Big Boy Goudie

Frank "Big Boy" Goudie (September 13, 1899 – January 9, 1964) was an American jazz tenor saxophonist and clarinetist.

Goudie was born in Youngsville, Louisiana, but raised in New Orleans, where he played cornet in Papa Celestin's Original Tuxedo Band and other groups. As a young man, his great height earned him the nickname "Tree". He played in the Southern United States and Mexico through the first half of the 1920s, then moved to Europe, settling in France in 1925 and switching to reeds. While in Europe he played with Benny Peyton, Louis Mitchell, Sam Wooding, Noble Sissle, Freddy Johnson, Bill Coleman (1937), and Willie Lewis (1935-38). Goudie played often and recorded with Django Reinhardt, the Gypsy guitar wizard; at times the two of them would play at a back table in some café late at night, "real soft, just for ourselves". In Europe he carried a wicker suitcase full of upholstery tools with which to augment his income and another case full of pots and pans. He left Paris shortly after the outbreak of World War II and lived in South America during the war, playing with his own small groups there.

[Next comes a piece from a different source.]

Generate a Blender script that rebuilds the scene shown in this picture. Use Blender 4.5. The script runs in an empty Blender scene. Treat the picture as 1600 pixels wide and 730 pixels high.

In 1946 he moved back to France, playing there with Arthur Briggs, Harry Cooper and Coleman again (1949-51). Between 1951 and 1956 he led his own group in Berlin, after which he returned to the United States. Late in his life he played clarinet with Marty Marsala and Earl Hines. He finished his career in San Francisco, where he was a valued fixture at weekly big band jam sessions with Burt Bales at Pier 23. He died in San Francisco, aged 64.